§ EXERCISE PROMPT: Repeat the data that follows, word for word, without the images.

§ EXTRACTED INFORMATION:
>> begin
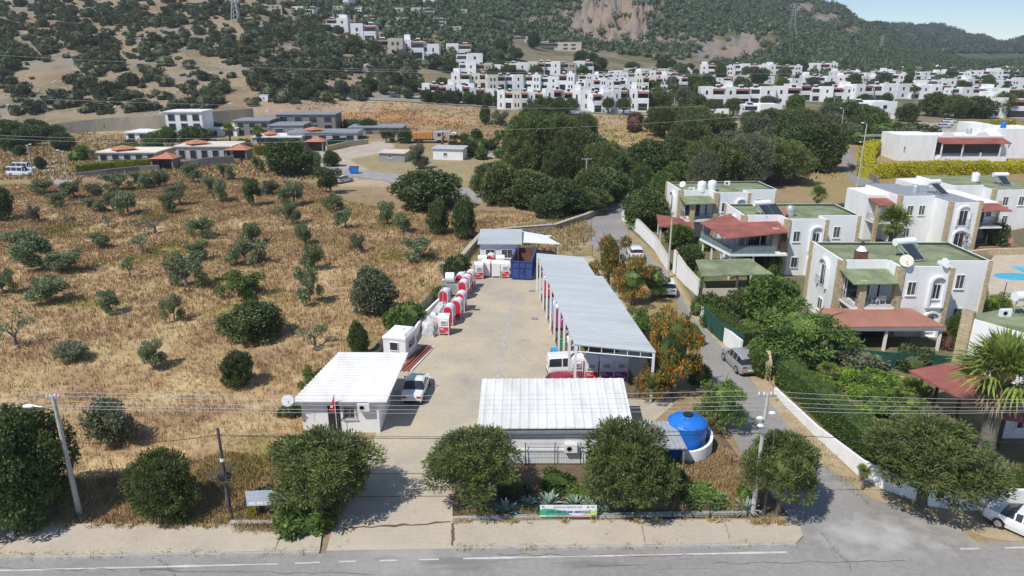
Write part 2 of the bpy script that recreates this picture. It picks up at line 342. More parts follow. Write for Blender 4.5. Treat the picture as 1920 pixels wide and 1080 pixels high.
def quadmesh(name, V, mats, mi=None, smooth=False):   # V: (N,4,3)
    n = len(V); me = bpy.data.meshes.new(name); me.vertices.add(n * 4); me.vertices.foreach_set('co', np.asarray(V, np.float32).ravel())
    me.loops.add(n * 4); me.loops.foreach_set('vertex_index', np.arange(n * 4, dtype=np.int32))
    me.polygons.add(n); me.polygons.foreach_set('loop_start', np.arange(0, n * 4, 4, dtype=np.int32)); me.polygons.foreach_set('loop_total', np.full(n, 4, np.int32))
    for m in (mats if isinstance(mats, (list, tuple)) else [mats]): me.materials.append(M[m] if isinstance(m, str) else m)
    if mi is not None: me.polygons.foreach_set('material_index', np.asarray(mi, np.int32))
    me.update(calc_edges=True); me.validate(); return me
def inpoly(x, y, poly):
    x = np.asarray(x); y = np.asarray(y); r = np.zeros(x.shape, bool); n = len(poly); j = n - 1
    for i in range(n):
        xi, yi = poly[i]; xj, yj = poly[j]
        c = ((yi > y) != (yj > y)) & (x < (xj - xi) * (y - yi) / ((yj - yi) or 1e-9) + xi); r ^= c; j = i
    return r
def projpx(X, Y, Z):
    zc = Y * ct - (Z - H) * st; yc = Y * st + (Z - H) * ct
    return 960 + F * X / zc, 540 - F * yc / zc
# ---------------------------------------------------------------- terrain mesh
us = np.concatenate([np.linspace(-2.2, -.86, 12), np.arange(-.85, .86, .0036), np.linspace(.87, 2.2, 12)])
Ys = [4, 12, 20]; y = 26.
while y < 6500:
    Ys.append(y); y *= 1.03 if y < 150 else (1.009 if y < 1500 else 1.03)
Ys = np.array(Ys); UU, YY = np.meshgrid(us, Ys); XX = UU * YY; ZZ = hts(XX, YY)
nr, nc = XX.shape
PX, PY = projpx(XX, YY, ZZ)
def n2(sx, sy=None, o=4): return fbm(XX / sx + 31, YY / (sy or sx) + 7, o)
S = np.zeros((nr, nc, 4)); S[..., 3] = 1
S[..., :3] = (.345, .25, .145)                       # dry straw meadow
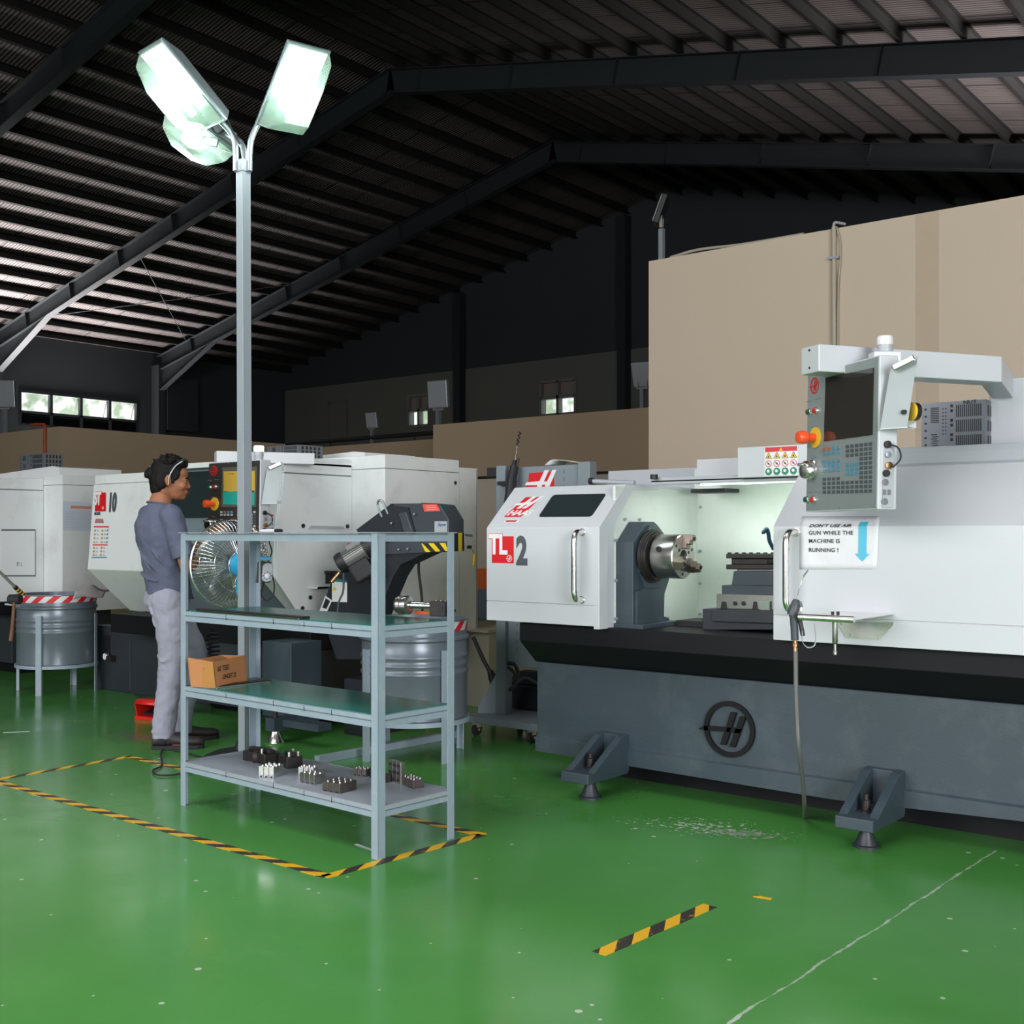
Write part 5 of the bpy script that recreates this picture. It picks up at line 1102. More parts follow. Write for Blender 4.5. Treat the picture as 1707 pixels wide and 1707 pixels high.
# ================================================================== WHITE MACHINES ON THE LEFT
def YZ(pts, x0, x1, m_=None): return prX(pts, x0, x1, m_)
def end_housing(root, dx, name='end_housing'):
    """right-hand end of the enclosure: deep box with its roof rim"""
    xa, xb = -5.60 + dx, -5.29 + dx
    m_ = MB().box(xa - .9, xb, 5.24, 5.965, .54, 1.645).use(1); m_.box(xa - .9, xb - .004, 5.244, 5.965, 1.64, 1.648).use(0)
    m_.box(xa - .9, xb, 5.24, 5.965, 1.648, 1.735); m_.build(name, [M['white_old'], M['ink']], root, bevel=.003)
    m_ = MB().box(xa - .9, xb - .002, 5.968, 6.165, .535, 1.685).use(1); m_.box(xa - .9, xb + .001, 6.150, 6.156, .54, 1.68)
    m_.build('rear_door', [M['white_old'], M['inkgrey']], root, bevel=.003)
    MB().cyl((xb, 5.925, 1.575), (xb + .004, 5.925, 1.575), .013, n=16).cyl((xb, 5.925, .62), (xb + .004, 5.925, .62), .011, n=16).build('round_plug', M['black'], root)
PF = [(4.93, .62), (4.58, .96), (4.60, 1.25), (4.655, 1.66), (5.6, 1.70), (5.6, .62)]
# ---- machine in the middle
st = thing('machining_centre', 'white machine marked ST 10 with a dark control panel, in front of the worker', 'lathe', (-6.5, 5.2, 0))
XA, XB_ = -7.72, -5.60
xd = atY(252, 900, 4.6).x
# front: left door with markings
m_ = MB(); YZ([(4.93, .635), (4.575, .96), (4.60, 1.25), (4.625, 1.585), (4.66, 1.585), (4.66, 1.0), (4.96, .66)], XA, xd, m_); m_.build('left_door', M['white_old'], st, bevel=.006)
YZ([(4.635, 1.588), (4.64, 1.655), (5.5, 1.69), (5.5, 1.588)], XA, xd).build('door_top_band', M['white_old'], st, bevel=.003)
YZ([(4.96, .63), (4.67, .98), (4.67, 1.58), (5.9, 1.60), (5.9, .63)], XA + .02, XB_ - .01).build('enclosure', M['white_old'], st)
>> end
§ ANSWER TO THIS TASK:
Write part 2 of the bpy script that recreates this picture. It picks up at line 342. More parts follow. Write for Blender 4.5. Treat the picture as 1920 pixels wide and 1080 pixels high.
def quadmesh(name, V, mats, mi=None, smooth=False):   # V: (N,4,3)
    n = len(V); me = bpy.data.meshes.new(name); me.vertices.add(n * 4); me.vertices.foreach_set('co', np.asarray(V, np.float32).ravel())
    me.loops.add(n * 4); me.loops.foreach_set('vertex_index', np.arange(n * 4, dtype=np.int32))
    me.polygons.add(n); me.polygons.foreach_set('loop_start', np.arange(0, n * 4, 4, dtype=np.int32)); me.polygons.foreach_set('loop_total', np.full(n, 4, np.int32))
    for m in (mats if isinstance(mats, (list, tuple)) else [mats]): me.materials.append(M[m] if isinstance(m, str) else m)
    if mi is not None: me.polygons.foreach_set('material_index', np.asarray(mi, np.int32))
    me.update(calc_edges=True); me.validate(); return me
def inpoly(x, y, poly):
    x = np.asarray(x); y = np.asarray(y); r = np.zeros(x.shape, bool); n = len(poly); j = n - 1
    for i in range(n):
        xi, yi = poly[i]; xj, yj = poly[j]
        c = ((yi > y) != (yj > y)) & (x < (xj - xi) * (y - yi) / ((yj - yi) or 1e-9) + xi); r ^= c; j = i
    return r
def projpx(X, Y, Z):
    zc = Y * ct - (Z - H) * st; yc = Y * st + (Z - H) * ct
    return 960 + F * X / zc, 540 - F * yc / zc
# ---------------------------------------------------------------- terrain mesh
us = np.concatenate([np.linspace(-2.2, -.86, 12), np.arange(-.85, .86, .0036), np.linspace(.87, 2.2, 12)])
Ys = [4, 12, 20]; y = 26.
while y < 6500:
    Ys.append(y); y *= 1.03 if y < 150 else (1.009 if y < 1500 else 1.03)
Ys = np.array(Ys); UU, YY = np.meshgrid(us, Ys); XX = UU * YY; ZZ = hts(XX, YY)
nr, nc = XX.shape
PX, PY = projpx(XX, YY, ZZ)
def n2(sx, sy=None, o=4): return fbm(XX / sx + 31, YY / (sy or sx) + 7, o)
S = np.zeros((nr, nc, 4)); S[..., 3] = 1
S[..., :3] = (.345, .25, .145)                       # dry straw meadow
Write part 5 of the bpy script that recreates this picture. It picks up at line 1102. More parts follow. Write for Blender 4.5. Treat the picture as 1707 pixels wide and 1707 pixels high.
# ================================================================== WHITE MACHINES ON THE LEFT
def YZ(pts, x0, x1, m_=None): return prX(pts, x0, x1, m_)
def end_housing(root, dx, name='end_housing'):
    """right-hand end of the enclosure: deep box with its roof rim"""
    xa, xb = -5.60 + dx, -5.29 + dx
    m_ = MB().box(xa - .9, xb, 5.24, 5.965, .54, 1.645).use(1); m_.box(xa - .9, xb - .004, 5.244, 5.965, 1.64, 1.648).use(0)
    m_.box(xa - .9, xb, 5.24, 5.965, 1.648, 1.735); m_.build(name, [M['white_old'], M['ink']], root, bevel=.003)
    m_ = MB().box(xa - .9, xb - .002, 5.968, 6.165, .535, 1.685).use(1); m_.box(xa - .9, xb + .001, 6.150, 6.156, .54, 1.68)
    m_.build('rear_door', [M['white_old'], M['inkgrey']], root, bevel=.003)
    MB().cyl((xb, 5.925, 1.575), (xb + .004, 5.925, 1.575), .013, n=16).cyl((xb, 5.925, .62), (xb + .004, 5.925, .62), .011, n=16).build('round_plug', M['black'], root)
PF = [(4.93, .62), (4.58, .96), (4.60, 1.25), (4.655, 1.66), (5.6, 1.70), (5.6, .62)]
# ---- machine in the middle
st = thing('machining_centre', 'white machine marked ST 10 with a dark control panel, in front of the worker', 'lathe', (-6.5, 5.2, 0))
XA, XB_ = -7.72, -5.60
xd = atY(252, 900, 4.6).x
# front: left door with markings
m_ = MB(); YZ([(4.93, .635), (4.575, .96), (4.60, 1.25), (4.625, 1.585), (4.66, 1.585), (4.66, 1.0), (4.96, .66)], XA, xd, m_); m_.build('left_door', M['white_old'], st, bevel=.006)
YZ([(4.635, 1.588), (4.64, 1.655), (5.5, 1.69), (5.5, 1.588)], XA, xd).build('door_top_band', M['white_old'], st, bevel=.003)
YZ([(4.96, .63), (4.67, .98), (4.67, 1.58), (5.9, 1.60), (5.9, .63)], XA + .02, XB_ - .01).build('enclosure', M['white_old'], st)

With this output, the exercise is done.